◆ What is required:
Your task is to return, exactly, the run of lines starting at the line holding "The Blender Python script for this scene continues." and ending at the line holding "return k.build('hinge', m, e)", both ends included and no other lines.

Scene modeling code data
....
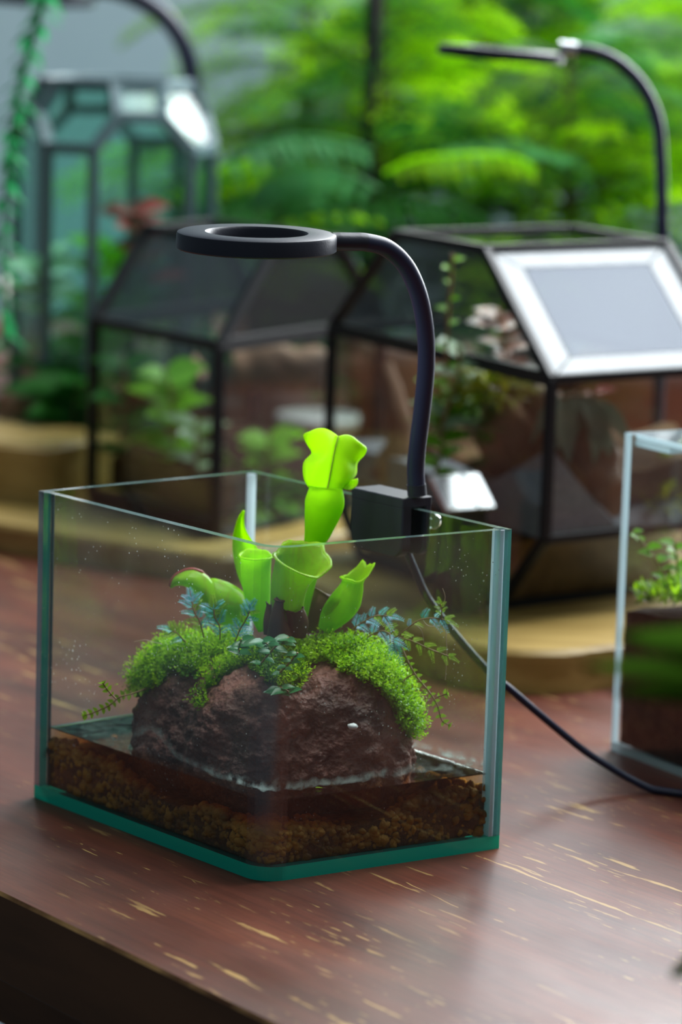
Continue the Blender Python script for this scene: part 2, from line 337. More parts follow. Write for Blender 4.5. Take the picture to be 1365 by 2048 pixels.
M['dead_pink'] = leafm('withered_pink_brown_pitcher', (.07, .035, .02), (.42, .20, .20), .15, .5, 50, stops=[(.25, (.06, .03, .018)), (.6, (.20, .11, .07)), (.9, (.50, .26, .28))])
M['con1'] = leafm('bright_conifer_green', (.16, .50, .004), (.56, .94, .01), .7, .5, 12, spec=.1)
M['con2'] = leafm('deep_conifer_green', (.008, .07, .012), (.05, .26, .03), .5, .5, 12, spec=.1)
M['con3'] = leafm('silvery_conifer_green', (.05, .28, .09), (.20, .58, .20), .4, .4, 12, spec=.25)
M['lime'] = leafm('sunlit_lime_frond', (.32, .70, .02), (.62, .95, .03), .75, .45, 20, spec=.15)  # the fern frond's sunlight is put into this lime tint
M['teal'] = leafm('bluish_hanging_leaf', (.015, .26, .08), (.06, .50, .18), .5, .5, 14, spec=.1)
M['red'] = leafm('red_pink_leaf', (.30, .04, .03), (.52, .16, .14), .4, .35, 30)
M['fitt'] = leafm('pale_veined_red_leaf', (.20, .06, .04), (.50, .42, .36), .2, .3, 110, stops=[(.2, (.16, .05, .03)), (.45, (.42, .12, .05)), (.65, (.55, .52, .50)), (.9, (.40, .20, .14))])
M['mid'] = leafm('mid_green_leaf', (.10, .40, .015), (.38, .80, .06), .5, .4, 30)
M['greyleaf'] = leafm('grey_green_leaf', (.10, .14, .09), (.26, .30, .20), .2, .4, 40)
M['yellow'] = leafm('yellow_green_tuft', (.24, .32, .01), (.58, .55, .02), .4, .4, 60)
M['window_patch'] = leafm('white_window_patch', (.75, .82, .78), (.92, .95, .92), .4, .5, 20)  # white leaves added to stand in for window light
M['shade'] = leafm('dark_grassy_leaf', (.018, .05, .004), (.035, .09, .006), .2, .8, 30, spec=0)
M['bark'] = solidm('bark', (.03, .018, .01), (.07, .04, .02), 40, .8)

# ---------------------------------------------------------------- setting
mb = MB(); mb.poly([(-6, -4, -.78), (6, -4, -.78), (6, 6, -.78), (-6, 6, -.78)]); tag(mb.build('floor', M['floor']), kind='structure')
WB = 3.0
mb = MB()
mb.box((-2.2, WB+.06, .7), V(2.25, 0, 0), V(0, .06, 0), V(0, 0, 1.5), bev=.02)              # left of the window
mb.box((2.05, WB+.06, -.27), V(2.0, 0, 0), V(0, .06, 0), V(0, 0, .52), bev=.02)              # below the window
tag(mb.build('wall_back', M['wall']), kind='structure')
mb = MB()
for a, b in (((.06, .26), (3.0, .26)), ((.06, 2.15), (3.0, 2.15))): mb.bar((a[0], WB+.03, a[1]), (b[0], WB+.03, b[1]), .05)
for x in (.08, .75, 1.45, 2.95): mb.bar((x, WB+.03, .26), (x, WB+.03, 2.15), .045)
tag(mb.build('window_1', M['metal']), kind='structure')

# table: the long edge runs along the grain
tab = thing('table', (0, 0, -.78), 'worn reddish brown wooden table carrying all the glass tanks', 'table')
E0 = ground(0, 1785); E0 = V(E0.x, E0.y, 0); E1 = ground(545, 2048); gd = (V(E1.x, E1.y, 0)-E0).normalized(); gn = V(-gd.y, gd.x, 0)
a = E0-gd*2.0; b = E0+gd*.9
mb = MB(); cz = (a+b)/2+gn*.75
bx = .004
mb.box(cz+V(0, 0, -.020), gd*(b-a).length/2, gn*.75, V(0, 0, .020), bev=.07)
mb.M = [0 if max(mb.V[i][2] for i in f)-min(mb.V[i][2] for i in f) < 1e-6 and mb.V[f[0]][2] > -.001 else (2 if -.001 < sum(mb.V[i][2] for i in f)/len(f)+.0007 < .001 else 1) for f in mb.F]
mb.build('table_top', [M['table'], M['table_side'], M['worn_edge']], tab)
mb = MB(); mb.bar(a+gn*.09+V(0, 0, -.075), b+gn*.09-gd*.05+V(0, 0, -.075), .025, .07); mb.build('apron', M['table_side'], tab)
for k, (u_, v_) in enumerate(((.3, .12), (-1.8, .12), (.3, 1.38), (-1.8, 1.38), (-.42, .12))):
    if k == 4: continue
    p = E0+gd*u_+gn*v_; mb = MB(); mb.bar((p.x, p.y, -.78), (p.x, p.y, -.04), .07, upv=gd); mb.build('leg', M['table_side'], tab)

# ---------------------------------------------------------------- the bent-glass tank in front
TL = V(-.1440, .0300, 0); TB = V(-.0444, .1149, 0); TR = V(.0780, -.0367, 0); TF = V(-.0296, -.1082, 0)
TH = .0042; BZ = .0064; HZ = .150
def arc_corner(P, C0, Q, r, n=12):
    u = (P-C0).normalized(); v_ = (Q-C0).normalized(); ang = math.acos(u.dot(v_)); d = r/math.tan(ang/2)
    ctr = C0+(u+v_).normalized()*(r/math.sin(ang/2)); s = C0+u*d; e = C0+v_*d; out = []
    a0 = math.atan2(s.y-ctr.y, s.x-ctr.x); a1 = math.atan2(e.y-ctr.y, e.x-ctr.x)
    while a1-a0 > PI: a1 -= 2*PI
    while a1-a0 < -PI: a1 += 2*PI
    for i in range(n+1): t = a0+(a1-a0)*i/n; out.append(ctr+V(math.cos(t), math.sin(t), 0)*r)
    return out
def inward(P, Q):  # inward normal of the ccw outline edge P->Q
    d = (Q-P).normalized(); return V(-d.y, d.x, 0)
tank = thing('glass_tank', (-.035, 0, 0), 'small open glass tank with rounded front corner holding rock and pitcher plant', 'tank')
uLF = (TF-TL).normalized(); uRF = (TF-TR).normalized(); nLF = inward(TL, TF); nFR = inward(TF, TR); nRB = inward(TR, TB); nBL = inward(TB, TL)
mb = MB(); base_poly = [TL]+arc_corner(TL, TF, TR, .0135)+[TR, TB]
mb.prism(base_poly, 0.0, BZ, 0, 1); tag(mb.build('base_pane', [M['glass_b'], M['base_edge']], tank), 'emerald edged glass base pane')
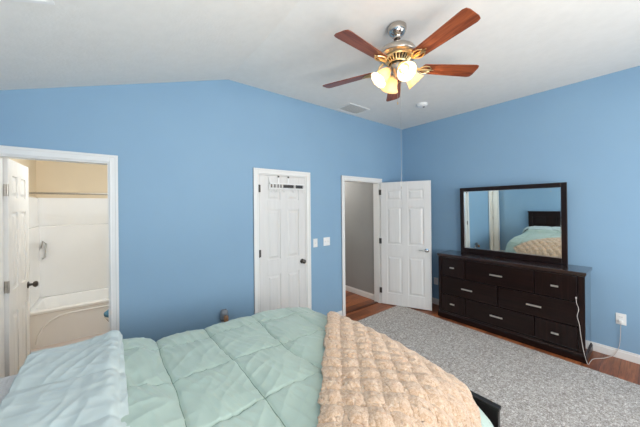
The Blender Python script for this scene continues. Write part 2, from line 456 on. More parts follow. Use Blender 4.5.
def lever(e, x, y, z, s, dirx, m):
    k = MB(); k.lathe([(0, 0), (.03, 0), (.03, .007), (.011, .01), (.011, .045), (0, .045)], (x, y, z), (0, s, 0), 20)
    k.tube([(x, y + s * .04, z), (x + dirx * .03, y + s * .043, z + .004), (x + dirx * .07, y + s * .04, z + .002), (x + dirx * .115, y + s * .036, z - .004)], [.01, .009, .008, .006], 10)
    return k.build('lever_handle', m, e, smooth=True)
def hinge(e, x, y, z, m):
    k = MB(); k.tube([(x, y, z - .045), (x, y, z + .045)], .0065, 10)
    k.box(x - .02, x + .02, y - .001, y + .003, z - .044, z + .044)
    return k.build('hinge', m, e)

# bathroom door, swung open into the bathroom
d1 = struct(thing('door_1', 'white panelled bathroom door swung open beside the tub', 'door', (BATH[0], AY, 0)))
casing_set(d1, BATH)
piv = thing('leaf_tmp', '', '')
bpy.data.objects.remove(piv)
leaf = door_leaf_mesh(.60).build('door_leaf', M['door'], d1, bevel=.002)
leaf.location = (.0175 + .002, WT + .012, .012); leaf.rotation_euler = (0, 0, R(89.3))
knob(leaf, .54, -.0175, .93, -1, M['darknickel']); knob(leaf, .54, .0175, .93, 1, M['darknickel'])
for z in (.25, 1.05, 1.78):
    h = MB(); h.tube([(0, 0, z - .045), (0, 0, z + .045)], .0065, 10); h.box(-.030, -.0005, .0055, .0085, z - .045, z + .045)
    pass
    ho = h.build('hinge', M['nickel'], d1); ho.location = (.0365, WT + .003, 0)

# closet door, shut
d2 = struct(thing('door_2', 'white six panel closet door, shut, hook rack over its top', 'door', (CLOS[0], AY, 0)))
casing_set(d2, CLOS)
wl = CLOS[1] - CLOS[0] - .036
leaf = door_leaf_mesh(wl).build('door_leaf', M['door'], d2, bevel=.002); leaf.location = (.018, .0195, .005)
knob(leaf, wl - .06, -.0175, .915, -1, M['darknickel'])
for z in (.28, 1.08, 1.85): hinge(leaf, -.002, -.0195, z, M['hinge'])

# hallway door, open towards the dresser
d3 = struct(thing('door_3', 'white six panel hallway door standing open in the corner', 'door', (ENTR[1], AY, 0)))
casing_set(d3, ENTR)
leaf = door_leaf_mesh(.78).build('door_leaf', M['door'], d3, bevel=.002); leaf.location = (.001, -.028, .012)
leaf.rotation_euler = (0, 0, math.atan2(-.709, .338))
lever(leaf, .715, -.0175, .925, -1, -1, M['chrome']); lever(leaf, .715, .0175, .925, 1, -1, M['chrome'])
for z in (.22, 1.04, 1.85): hinge(leaf, -.006, -.0185, z, M['hinge'])

# ------------------------------------------------------------------ bathroom
tubx0, tubx1, ty0, ty1, th = BL + .005, BL + 1.53, 4.50, BF - .005, .43
t = thing('bathtub', 'white acrylic bathtub with an arched apron, seen through the bathroom doorway', 'bathtub', ((tubx0 + tubx1) / 2, ty0, .004))
m = MB()
def rrect(x0, x1, y0, y1, r, z, n=6):
    pts = []
    for cx, cy, a0 in ((x1 - r, y1 - r, 0), (x0 + r, y1 - r, 90), (x0 + r, y0 + r, 180), (x1 - r, y0 + r, 270)):
        for k in range(n + 1):
            a = R(a0 + 90 * k / n); pts.append((cx + r * math.cos(a), cy + r * math.sin(a), z))
    return pts
m.loft([rrect(tubx0, tubx1, ty0 + .012, ty1, .01, .004), rrect(tubx0, tubx1, ty0 + .012, ty1, .01, th - .04), rrect(tubx0, tubx1, ty0, ty1, .012, th - .03), rrect(tubx0, tubx1, ty0, ty1, .015, th - .008), rrect(tubx0 + .008, tubx1 - .008, ty0 + .008, ty1 - .008, .02, th),
        rrect(tubx0 + .07, tubx1 - .09, ty0 + .075, ty1 - .06, .12, th), rrect(tubx0 + .085, tubx1 - .11, ty0 + .09, ty1 - .075, .12, th - .02), rrect(tubx0 + .16, tubx1 - .2, ty0 + .13, ty1 - .11, .12, .1), rrect(tubx0 + .22, tubx1 - .26, ty0 + .19, ty1 - .17, .1, .07)])
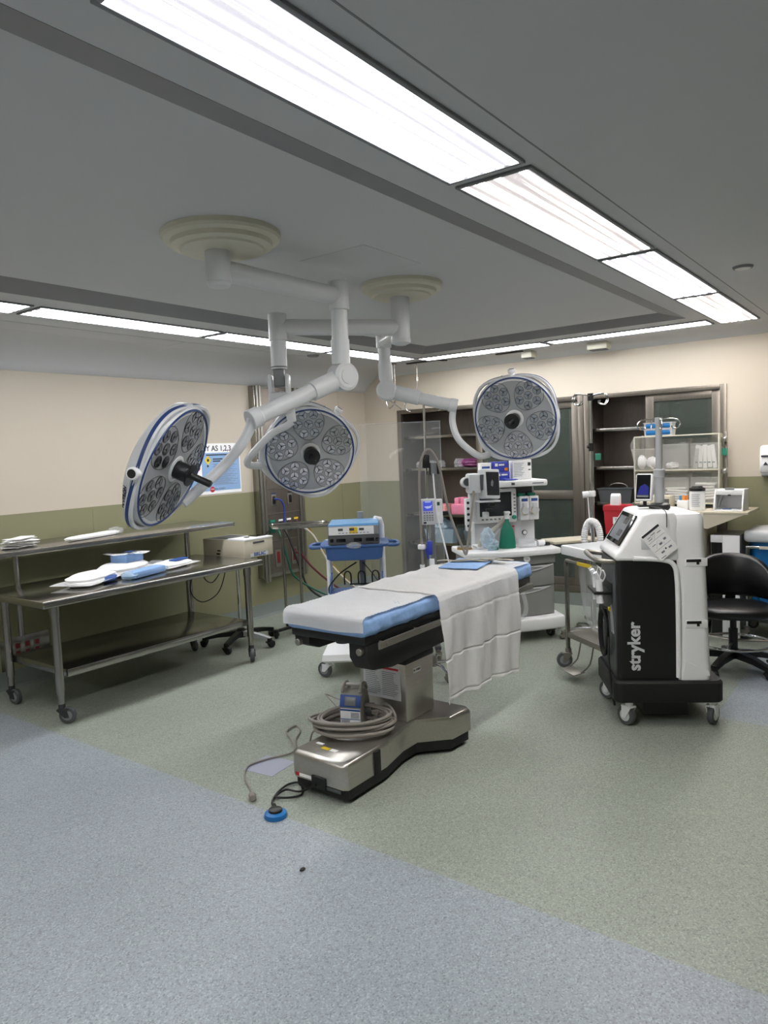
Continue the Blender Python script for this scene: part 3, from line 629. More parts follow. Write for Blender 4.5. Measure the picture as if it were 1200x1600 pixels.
# second low black star base beyond: mayo style tray stand with tray
t = thing('tray_stand', 'tray stand with shallow steel tray in front of the gas column', 'tray stand', (4.86, 4.60, 0))
b = B(); b.prism([(-0.23, -0.17), (0.23, -0.17), (0.26, -0.14), (0.26, 0.14), (0.23, 0.17), (-0.23, 0.17), (-0.26, 0.14), (-0.26, -0.14)], 1.0, 1.006, M.Rotation(math.radians(-40), 4, 'Z'))
R4 = M.Rotation(math.radians(-40), 4, 'Z')
b.tube([(R4 @ V(p)) for p in ((-0.22, -0.185, 1.018), (0.22, -0.185, 1.018), (0.265, -0.15, 1.018), (0.265, 0.15, 1.018), (0.22, 0.185, 1.018), (-0.22, 0.185, 1.018), (-0.265, 0.15, 1.018), (-0.265, -0.15, 1.018))], 0.012, 8, True); b.obj('tray', 'steel', t)
for p in ((-0.16, 0.12), (-0.02, 0.02)):
    q = R4 @ V((p[0], p[1], 0)); b = B(); b.cyl((q.x, q.y, 0.06), (q.x, q.y, 1.0), 0.013, n=14); b.obj('pole', 'steelv', t)
b = B(); b.tube([(R4 @ V(p)) for p in ((-0.16, 0.12, 0.07), (-0.02, 0.02, 0.07), (0.25, -0.12, 0.07))], 0.016, 10); b.tube([(R4 @ V(p)) for p in ((-0.28, -0.1, 0.07), (-0.08, 0.06, 0.07), (-0.08, 0.3, 0.07))], 0.016, 10); b.obj('base_frame', 'black', t)
for p in ((0.25, -0.12), (-0.28, -0.1), (-0.08, 0.3)):
    q = R4 @ V((p[0], p[1], 0)); caster(t, q.x, q.y, 0.085, 0.034, 0.024, 1.0, 'black', 'rubber', 'black', 0.012)

# ------------------------------------------------------------------ left wall: poster, outlets, gas column
t = thing('wall_poster', 'blue and white instruction poster on the cream wall behind the edge-on surgical light', 'poster', (4.70, YL - 0.001, 1.315))
b = B(); b.bx(-0.36, 0.285, -0.004, 0, 0, 0.485); b.obj('sheet', 'paper', t, flat=True)
b = B(); b.bx(-0.34, 0.275, -0.0052, -0.004, 0.03, 0.395); b.obj('blue_field', 'pblue', t, flat=True)
b = B(); b.text('EASY AS 1,2,3', 0.074, fac((-0.04, -0.0056, 0.435), (1, 0, 0)), bold=0.0008); b.obj('heading', 'ink', t)
b = B()
for k, (z, x0, x1) in enumerate([(0.375, -0.14, 0.2), (0.335, -0.06, 0.06), (0.315, -0.06, 0.03)]): b.mi(0).bx(x0, x1, -0.0062, -0.0052, z - 0.006, z + 0.005)
for k in range(22): b.mi(1).bx(-0.07 + 0.01 * (k % 3), 0.24 - 0.03 * ((k * 7) % 5), -0.0062, -0.0052, 0.085 + k * 0.0095, 0.0885 + k * 0.0095)
for x in (-0.135, -0.125): b.mi(0).cyl((x, -0.0052, 0.13 if x < -0.13 else 0.27), (x, -0.0062, 0.13 if x < -0.13 else 0.27), 0.011, n=14)
b.obj('printed_lines', ['ink', 'inkg'], t, flat=True)
b = B(); b.prism([(-0.04, 0), (0, -0.045), (0.04, 0), (0, 0.045)], 0, 0.0012, fac((-0.12, -0.0052, 0.325), (1, 0, 0))); b.mi(1).box((-0.12, -0.0066, 0.325), (0.024, 0.0006, 0.026)); b.obj('warning_diamond', ['yellow', 'ink'], t, flat=True)
for x, z in ((-0.085, 0.045), (-0.245, 0.255)):
    b = B(); b.cyl((x, -0.0052, z), (x, -0.0066, z), 0.028, n=20); b.mi(1).text('STOP', 0.017, fac((x, -0.0072, z), (1, 0, 0))); b.obj('stop_disc', ['red', 'paper'], t)
b = B(); b.bx(-0.285, -0.20, -0.0060, -0.0052, 0.16, 0.30); b.mi(1).text('FINAL COUNT', 0.022, fac((0.0, -0.0064, 0.047), (1, 0, 0))); b.mi(0).bx(-0.31, -0.24, -0.006, -0.0052, 0.02, 0.09); b.mi(1).bx(-0.30, -0.25, -0.0066, -0.006, 0.035, 0.07); b.obj('inset_card', ['paper', 'inkg'], t, flat=True)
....
◆ Result below:
The Blender Python script for this scene continues. Write part 2, from line 456 on. More parts follow. Use Blender 4.5.
def lever(e, x, y, z, s, dirx, m):
    k = MB(); k.lathe([(0, 0), (.03, 0), (.03, .007), (.011, .01), (.011, .045), (0, .045)], (x, y, z), (0, s, 0), 20)
    k.tube([(x, y + s * .04, z), (x + dirx * .03, y + s * .043, z + .004), (x + dirx * .07, y + s * .04, z + .002), (x + dirx * .115, y + s * .036, z - .004)], [.01, .009, .008, .006], 10)
    return k.build('lever_handle', m, e, smooth=True)
def hinge(e, x, y, z, m):
    k = MB(); k.tube([(x, y, z - .045), (x, y, z + .045)], .0065, 10)
    k.box(x - .02, x + .02, y - .001, y + .003, z - .044, z + .044)
    return k.build('hinge', m, e)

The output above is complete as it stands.